Add basic account information (phone number, address, website).
Add property locations and buildings; automatically pull insurance data from a third party (building material, flood zone, distance to fire hydrant, etc.
Add vehicle schedules; automatically pull vehicle data from the NHTSA (year, make, model horsepower, etc.)
Add other risk data like drivers, equipment, workers comp codes, etc.
Add contacts and collaborators.
Fill out forms. Automatically answer questions using data pulled from the profile.
As our user base grew and we started talking to more agents, we realized most of them were “hiring” us to do one job:
Help me fill out forms faster so I can write more business.
The preliminary profile setup slowed agents down at best. At worst, they got confused and dropped off. Wunderite was at risk of being fired. Agents were hiring us to fill out forms faster and we needed to figure out how to accelerate the process.
Identify the constraints
We had two main constraints: technical debt and engineer availability. We were learning on the fly while building the first iteration of Wunderite and we accumulated some tech debt in the process. Tech debt is similar to financial debt, except instead of your payments being due in dollars, they’re due in engineer man-hours.
You can take out a “loan,” but if you don’t keep up with the payments, it becomes so burdensome that you don’t have any resources to do anything other than service the loan. At some point the loan is due.
In other words, if too much tech debt is allowed to accrue, you end up spending all your time patching the software and trying to avoid a critical meltdown, rather than building new features. Our tech debt situation presented us with some constraints:
A form must belong to a profile. It can’t exist standalone, meaning…
We need to allow agents to create a profile and add a form at the same time.
Our only available resource was a frontend engineer, meaning…
No new backend API calls.
Can’t edit any existing pages.
We can only add overlays or create interstitial pages.
In addition to tech debt, we also had limited engineer availability: everyone on the team was committed to top projects.
Design a solution
Once we defined the problem and identified the constraints (arguably the hardest part of the process), we had a good sense of what the solution should look like: Start a form in as few clicks as possible, given our constraints.
Start a form right from the homepage. Make it obvious.
Build a connecting page to display our forms library–no fluff or extras.
To address the “form must belong to a profile” constraint: include a step to add the form to an existing profile, or create a new one using name only.
If needed, create a new profile in the background–no additional clicks.
Fill out the form.
At each step of the new flow, users had a single action to complete. We kept the flow simple and sidestepped the technical debt, because there was little interaction with our existing app.
We combined the profile select and create process into a single step. Regardless if our users were starting from scratch or working with an existing profile, the number of steps were the same. With the new focused workflow, our users could start filling out forms in 5 linear steps instead of 19 disconnected steps.
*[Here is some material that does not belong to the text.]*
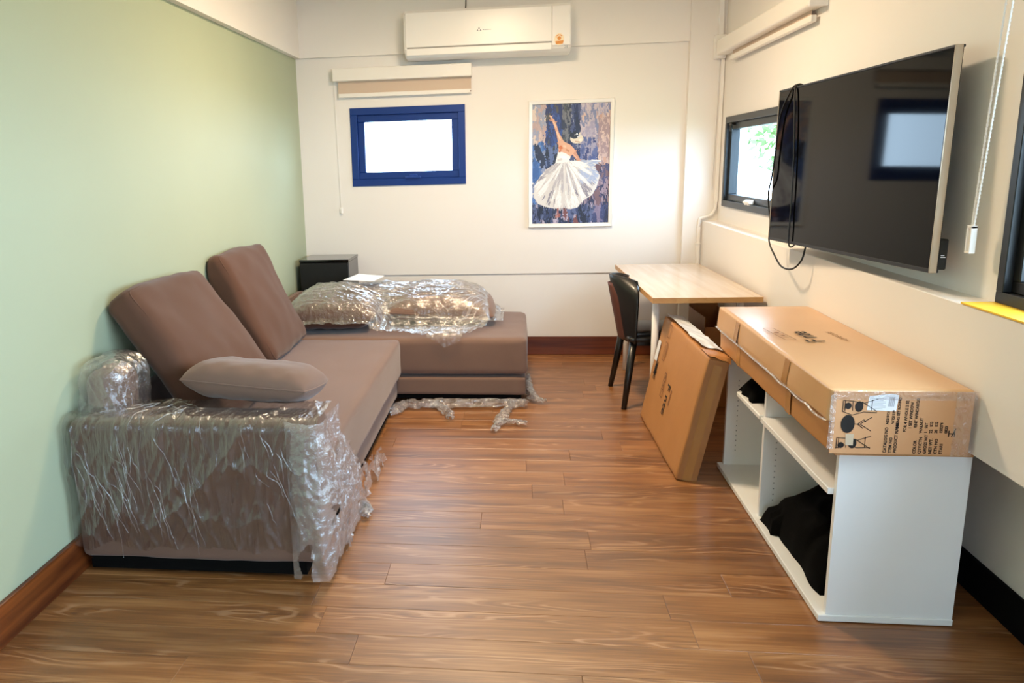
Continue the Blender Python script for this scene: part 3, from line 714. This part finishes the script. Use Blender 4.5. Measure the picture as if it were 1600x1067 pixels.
# ------------------------------------------------------------------ stretch film
# over the arm: back edge of top -> over -> down the front
def arm_path(s):   # s 0..1 -> (y, z, ny, nz)
    a, b, r = .21, .52, .03
    L1, L2, L3 = .20, math.pi/2*r, .50
    d = s*(L1+L2+L3)
    if d < L1: return 2.865-d, .613, 0, 1
    if d < L1+L2:
        th = (d-L1)/r; return 2.665-r*math.sin(th), .583+r*math.cos(th), -math.sin(th), math.cos(th)
    return 2.635, .583-(d-L1-L2), -1, 0
def armf(u, v):
    x = SX0+.0+u*(.955); y, z, ny, nz = arm_path(v)
    k = v
    sh = lambda q: max(0, q)**5
    wv = .5*ns(x*5+2*k, k*1.5)+1.1*sh(ridge(x*6+2.2*k, k*1.3))+.9*sh(ridge(x*13-3*k, k*2+5))+.7*sh(ridge(x*25+4*k, k*4+9))+.15*ns(x*60, k*14)
    dd = .013+(.010 if v > .3 else .006)*(max(-.3, wv)+.3)
    return (x, y+ny*dd, z+nz*dd-.015*(v > .97)*ns(x*9, 2))
film = thing('plastic_film', 'clear stretch film wrapped over the near arm of the sofa', 'plastic film', (-1.2, 2.62, 0))
sheet('film_sheet', armf, 170, 120, M['film_arm_shade'], film, lambda u, v: not (v > .93+.05*ns(u*9, 1)))
M['crease'] = mk_film('creased_film_folds', .22, 50, .6, (1, 1, 1), .2, .85)
def creases(name, fn, n, seed, u_rng, v_rng, du, dv, off, parent, wid=.0016):
    rr = random.Random(seed); vs, fs = [], []
    for _ in range(n):
        u0, v0 = rr.uniform(*u_rng), rr.uniform(*v_rng); a, b = rr.uniform(*du), rr.uniform(*dv); c = rr.uniform(-.02, .02); K = 14; wd = wid*rr.uniform(.5, 1.6)
        P = []
        for k in range(K+1):
            f = k/K; u = min(1, max(0, u0+a*f+c*math.sin(f*3)+.004*ns(f*5, _))); v = min(1, max(0, v0+b*f))
            P.append(Vector(fn(u, v))+Vector(off))
        q = len(vs)
        for k in range(K+1):
            t_ = (P[min(k+1, K)]-P[max(0, k-1)]).normalized(); w_ = t_.cross(Vector(off).normalized()); w_ = w_.normalized()*wd*math.sin(math.pi*(k+.3)/(K+.6)) if w_.length > .01 else Vector((wd, 0, 0))
            vs += [P[k]-w_, P[k]+Vector(off)*.8, P[k]+w_]
        for k in range(K):
            for j in (0, 1): i0 = q+k*3+j; fs.append((i0, i0+1, i0+4, i0+3))
    o = mk(name, vs, fs, M['crease'], parent, True); o['kind'] = 'stuff'; return o
creases('film_folds', armf, 34, 5, (.04, .50), (.30, .60), (-.02, .10), (.06, .42), (0, -.002, 0), film, .0009)
creases('film_folds', armf, 16, 15, (.70, .90), (.30, .75), (.0, .06), (.06, .2), (0, -.002, 0), film, .0008)
creases('film_folds', armf, 22, 6, (.10, .55), (.06, .24), (-.10, .08), (.03, .16), (0, -.0008, .003), film, .0009)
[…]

Adopting the Jobs to be done Framework
The project went so well that it became a model for all future features. Three principles guided the process and focused our efforts:
What job is our customer hiring us to do?
Identify the constraints.
Keep it simple.
In the process, we built reusable components that are simple, effective, and scalable. Each new project we commit to can be completed faster by using existing components–building blocks to rely on. With some UX, QA support, and one full-time frontend engineer, we sidestepped months of technical debt and designed, tested, and shipped our top feature or “job to be done” in less than 30 days.